Emerging markets are tapping into the opportunity of building their own brands on the wings of electrification. After Turkey and its national marque Togg, Mexico is seizing the opportunity of launching its own car manufacturer. One of the world’s most important car-making nations finally goes it alone.
Mexico is one of the world’s largest vehicle-producing countries. It builds BMWs, Audis, Volkswagens, Chevrolets, and Fords. But it had never built a car of its own. Until today. On June 7, President Claudia Sheinbaum drove a prototype of her nation’s all-new car brand onto the stage of a military hangar north of Mexico City.
Not a headturner
“For a long time, people talked about how Mexico was only destined to produce what others imagined,” she told the engineering team behind the project. “Olinia proves we can go far beyond that.”

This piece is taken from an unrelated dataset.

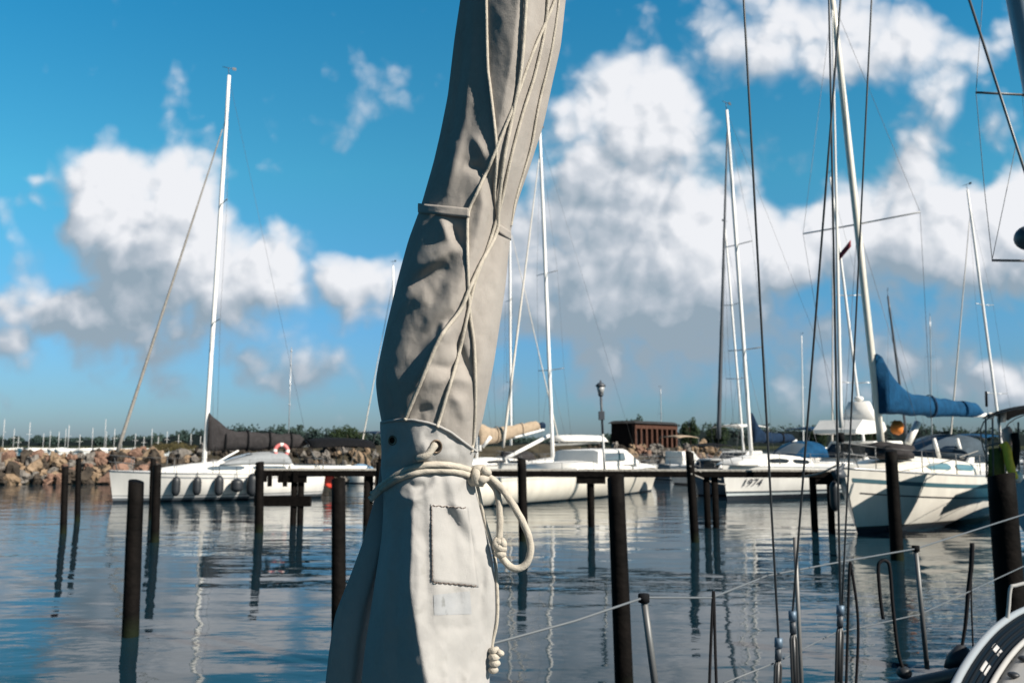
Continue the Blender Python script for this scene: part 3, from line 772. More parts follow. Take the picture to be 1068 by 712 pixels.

The Olinia Uno is not exactly a headturner. But, then again, it is not a conventional car either, rather a mobility concept: a six-seat urban people-mover with a 50 km/h top speed, a wheelchair-accessible cabin, and rooftop cargo space.
Small operating costs
Its 14.7 kWh LFP battery delivers more than 125 km of range per charge, according to figures presented at the launch. Charging requires no dedicated infrastructure: any standard household outlet does the job, around eight hours at 110 V, four at 220 V.
In that respect, the car doesn’t rely too strongly on the development of the indispensable charging infrastructure needed so badly to boost electric adoption. Particularly for an emerging market, that challenge is steep.
To cope with the average income of Mexican people, operating costs are a central part of the pitch. But the Uno delivers. Olinia claims 0.49 pesos per kilometer, compared to roughly 2.40 pesos for a typical combustion vehicle. For a driver covering city distances every day, that gap adds up fast. In a country where average wages are a fraction of European levels, those arithmetics matters.
The price hovers around 150,000 pesos, or roughly 7,000 euros, and is the project’s sharpest weapon. Chinese-brand EVs have already captured about a quarter of Mexico’s total car market, but even the most affordable of those starts at close to double the Olinia’s sticker price. The Uno is not competing in that segment. It is undercutting it entirely. A smart move. This could be the 2CV in a poncho with a sombrero.
Hybrid development
The Uno took 18 months of development involving Mexican research centers and technical institutes, but also including specialists from China, the United States, India, and Germany. Currently, 50% of components are sourced domestically, but the target is 75% by 2030.
Olinia is not aiming at the global market. It is targeting Mexico City’s congested streets, the country’s ageing taxi and ride-hail fleets, and the urban commuters for whom no imported EV is currently within reach.
Environment meets economics
The project sits within Sheinbaum’s ‘Plan México’, an industrial initiative that frames domestic manufacturing as both economic policy and environmental commitment. First vehicles are slated to reach buyers in summer 2027, and a cargo pickup variant is due to be revealed next month.
Even though Mexico’s automotive history is largely a story of other people’s factories, there was one serious homegrown attempt almost twenty years ago. That’s when the Mastretta MXT sports car was unveiled at the London Motor Show.
The coupé reached limited production around 2011 but faded soon afterward without leaving much of a mark. The EV era offers a second chance, and the ambitions are at least a bit more down to earth.